● SHORT PROBLEM
Word for word, copy all the data and drop the pictures.

● RECORDS PROVIDED
··········

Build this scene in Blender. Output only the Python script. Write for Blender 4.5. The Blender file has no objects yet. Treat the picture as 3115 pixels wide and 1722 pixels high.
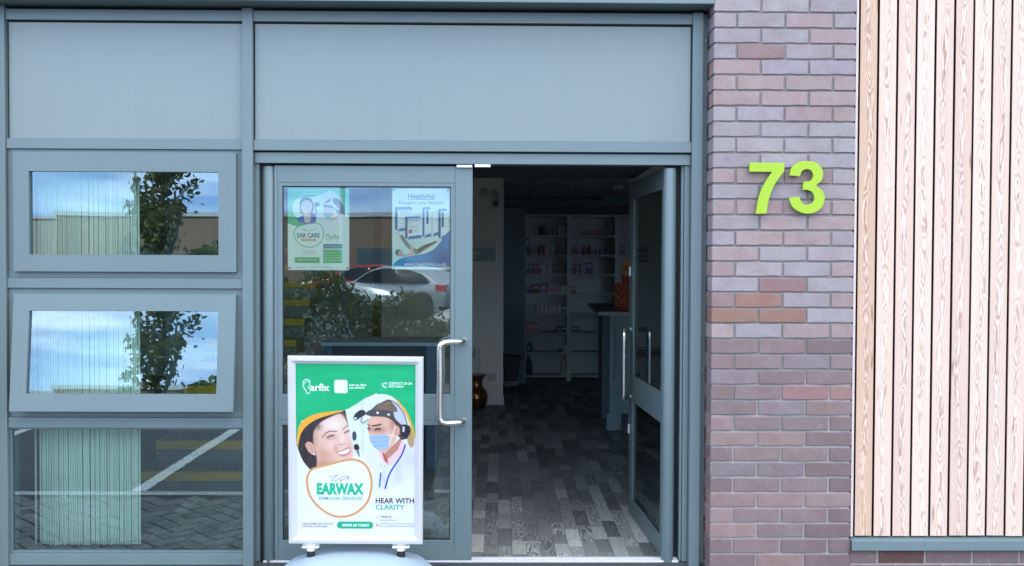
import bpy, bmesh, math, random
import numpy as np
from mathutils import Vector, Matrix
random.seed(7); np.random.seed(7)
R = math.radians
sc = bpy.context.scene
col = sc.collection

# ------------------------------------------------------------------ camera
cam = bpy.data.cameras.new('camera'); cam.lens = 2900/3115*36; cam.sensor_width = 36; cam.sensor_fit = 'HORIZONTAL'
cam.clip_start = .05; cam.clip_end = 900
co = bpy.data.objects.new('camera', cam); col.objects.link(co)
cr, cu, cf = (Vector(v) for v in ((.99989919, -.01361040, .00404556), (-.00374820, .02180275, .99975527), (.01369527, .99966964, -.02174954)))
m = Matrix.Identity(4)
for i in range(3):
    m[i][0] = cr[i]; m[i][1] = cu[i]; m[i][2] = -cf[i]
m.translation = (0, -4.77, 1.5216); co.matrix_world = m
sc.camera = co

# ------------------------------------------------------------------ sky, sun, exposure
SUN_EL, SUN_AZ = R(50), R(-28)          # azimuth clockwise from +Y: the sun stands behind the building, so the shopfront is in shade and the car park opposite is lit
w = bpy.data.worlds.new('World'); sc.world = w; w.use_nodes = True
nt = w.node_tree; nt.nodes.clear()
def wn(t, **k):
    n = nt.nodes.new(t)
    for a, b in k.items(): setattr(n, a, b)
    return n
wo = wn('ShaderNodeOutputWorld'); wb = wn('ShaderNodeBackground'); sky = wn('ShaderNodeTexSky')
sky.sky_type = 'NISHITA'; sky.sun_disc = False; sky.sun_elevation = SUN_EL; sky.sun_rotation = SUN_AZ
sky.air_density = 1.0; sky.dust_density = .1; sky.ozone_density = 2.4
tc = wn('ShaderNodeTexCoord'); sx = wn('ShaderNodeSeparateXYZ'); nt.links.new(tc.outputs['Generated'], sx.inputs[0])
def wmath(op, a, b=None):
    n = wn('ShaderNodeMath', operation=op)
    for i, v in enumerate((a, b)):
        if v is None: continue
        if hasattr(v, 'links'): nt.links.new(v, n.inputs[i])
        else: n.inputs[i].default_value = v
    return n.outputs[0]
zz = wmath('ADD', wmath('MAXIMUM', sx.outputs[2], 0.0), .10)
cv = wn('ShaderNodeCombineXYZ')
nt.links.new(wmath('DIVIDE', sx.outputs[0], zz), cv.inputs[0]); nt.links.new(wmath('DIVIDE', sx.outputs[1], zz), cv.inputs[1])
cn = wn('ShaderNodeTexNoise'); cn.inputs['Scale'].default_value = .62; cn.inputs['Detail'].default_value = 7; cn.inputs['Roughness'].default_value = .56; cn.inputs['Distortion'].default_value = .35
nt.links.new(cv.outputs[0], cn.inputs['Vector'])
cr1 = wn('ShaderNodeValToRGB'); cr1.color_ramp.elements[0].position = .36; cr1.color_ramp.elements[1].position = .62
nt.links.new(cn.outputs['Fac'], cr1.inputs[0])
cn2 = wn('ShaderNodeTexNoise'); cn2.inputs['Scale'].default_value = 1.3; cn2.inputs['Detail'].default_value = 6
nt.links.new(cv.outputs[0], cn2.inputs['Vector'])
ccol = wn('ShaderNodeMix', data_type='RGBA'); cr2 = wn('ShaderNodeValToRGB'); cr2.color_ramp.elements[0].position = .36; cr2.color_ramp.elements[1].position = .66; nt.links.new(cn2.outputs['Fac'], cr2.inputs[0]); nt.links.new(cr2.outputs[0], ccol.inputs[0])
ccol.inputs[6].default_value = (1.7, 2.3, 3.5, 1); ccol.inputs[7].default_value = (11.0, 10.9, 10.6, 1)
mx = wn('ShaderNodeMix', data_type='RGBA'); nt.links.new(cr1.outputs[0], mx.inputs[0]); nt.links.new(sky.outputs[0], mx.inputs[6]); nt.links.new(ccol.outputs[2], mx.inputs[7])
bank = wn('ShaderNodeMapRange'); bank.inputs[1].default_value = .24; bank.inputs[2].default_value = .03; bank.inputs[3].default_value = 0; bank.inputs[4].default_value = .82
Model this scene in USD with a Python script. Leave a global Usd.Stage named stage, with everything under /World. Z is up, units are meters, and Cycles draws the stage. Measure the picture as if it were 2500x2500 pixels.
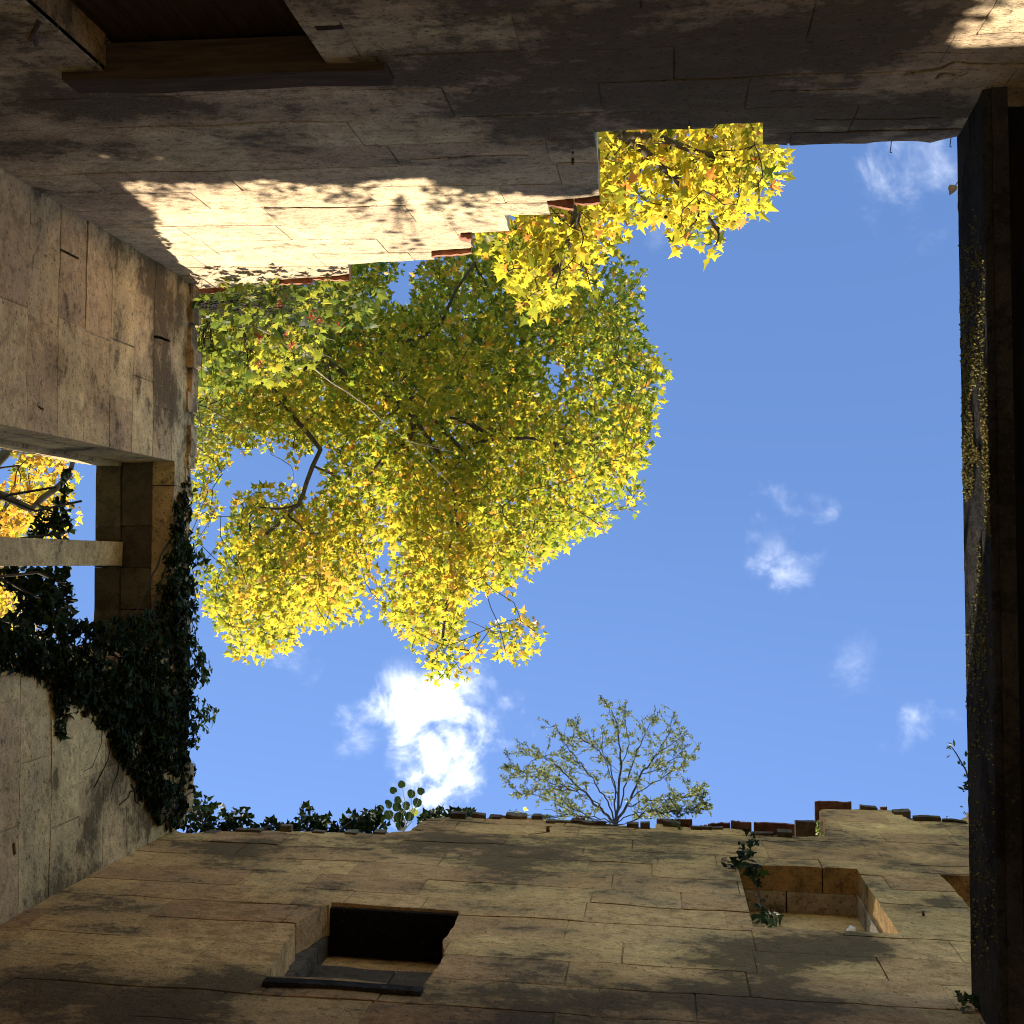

··········

● RESPONSE FOR THIS EXERCISE
Build this scene in Blender. Output only the Python script. Write for Blender 4.5. The Blender file has no objects yet. Treat the picture as 3115 pixels wide and 1722 pixels high.
import bpy, bmesh, math, random
import numpy as np
from mathutils import Vector, Matrix
random.seed(7); np.random.seed(7)
R = math.radians
sc = bpy.context.scene
col = sc.collection

# ------------------------------------------------------------------ camera
cam = bpy.data.cameras.new('camera'); cam.lens = 2900/3115*36; cam.sensor_width = 36; cam.sensor_fit = 'HORIZONTAL'
cam.clip_start = .05; cam.clip_end = 900
co = bpy.data.objects.new('camera', cam); col.objects.link(co)
cr, cu, cf = (Vector(v) for v in ((.99989919, -.01361040, .00404556), (-.00374820, .02180275, .99975527), (.01369527, .99966964, -.02174954)))
m = Matrix.Identity(4)
for i in range(3):
    m[i][0] = cr[i]; m[i][1] = cu[i]; m[i][2] = -cf[i]
m.translation = (0, -4.77, 1.5216); co.matrix_world = m
sc.camera = co

# ------------------------------------------------------------------ sky, sun, exposure
SUN_EL, SUN_AZ = R(50), R(-28)          # azimuth clockwise from +Y: the sun stands behind the building, so the shopfront is in shade and the car park opposite is lit
w = bpy.data.worlds.new('World'); sc.world = w; w.use_nodes = True
nt = w.node_tree; nt.nodes.clear()
def wn(t, **k):
    n = nt.nodes.new(t)
    for a, b in k.items(): setattr(n, a, b)
    return n
wo = wn('ShaderNodeOutputWorld'); wb = wn('ShaderNodeBackground'); sky = wn('ShaderNodeTexSky')
sky.sky_type = 'NISHITA'; sky.sun_disc = False; sky.sun_elevation = SUN_EL; sky.sun_rotation = SUN_AZ
sky.air_density = 1.0; sky.dust_density = .1; sky.ozone_density = 2.4
tc = wn('ShaderNodeTexCoord'); sx = wn('ShaderNodeSeparateXYZ'); nt.links.new(tc.outputs['Generated'], sx.inputs[0])
def wmath(op, a, b=None):
    n = wn('ShaderNodeMath', operation=op)
    for i, v in enumerate((a, b)):
        if v is None: continue
        if hasattr(v, 'links'): nt.links.new(v, n.inputs[i])
        else: n.inputs[i].default_value = v
    return n.outputs[0]
zz = wmath('ADD', wmath('MAXIMUM', sx.outputs[2], 0.0), .10)
cv = wn('ShaderNodeCombineXYZ')
nt.links.new(wmath('DIVIDE', sx.outputs[0], zz), cv.inputs[0]); nt.links.new(wmath('DIVIDE', sx.outputs[1], zz), cv.inputs[1])
cn = wn('ShaderNodeTexNoise'); cn.inputs['Scale'].default_value = .62; cn.inputs['Detail'].default_value = 7; cn.inputs['Roughness'].default_value = .56; cn.inputs['Distortion'].default_value = .35
nt.links.new(cv.outputs[0], cn.inputs['Vector'])
cr1 = wn('ShaderNodeValToRGB'); cr1.color_ramp.elements[0].position = .36; cr1.color_ramp.elements[1].position = .62
nt.links.new(cn.outputs['Fac'], cr1.inputs[0])
cn2 = wn('ShaderNodeTexNoise'); cn2.inputs['Scale'].default_value = 1.3; cn2.inputs['Detail'].default_value = 6
nt.links.new(cv.outputs[0], cn2.inputs['Vector'])
ccol = wn('ShaderNodeMix', data_type='RGBA'); cr2 = wn('ShaderNodeValToRGB'); cr2.color_ramp.elements[0].position = .36; cr2.color_ramp.elements[1].position = .66; nt.links.new(cn2.outputs['Fac'], cr2.inputs[0]); nt.links.new(cr2.outputs[0], ccol.inputs[0])
ccol.inputs[6].default_value = (1.7, 2.3, 3.5, 1); ccol.inputs[7].default_value = (11.0, 10.9, 10.6, 1)
mx = wn('ShaderNodeMix', data_type='RGBA'); nt.links.new(cr1.outputs[0], mx.inputs[0]); nt.links.new(sky.outputs[0], mx.inputs[6]); nt.links.new(ccol.outputs[2], mx.inputs[7])
bank = wn('ShaderNodeMapRange'); bank.inputs[1].default_value = .24; bank.inputs[2].default_value = .03; bank.inputs[3].default_value = 0; bank.inputs[4].default_value = .82
Model this scene in USD with a Python script. Leave a global Usd.Stage named stage, with everything under /World. Z is up, units are meters, and Cycles draws the stage. Measure the picture as if it were 2500x2500 pixels.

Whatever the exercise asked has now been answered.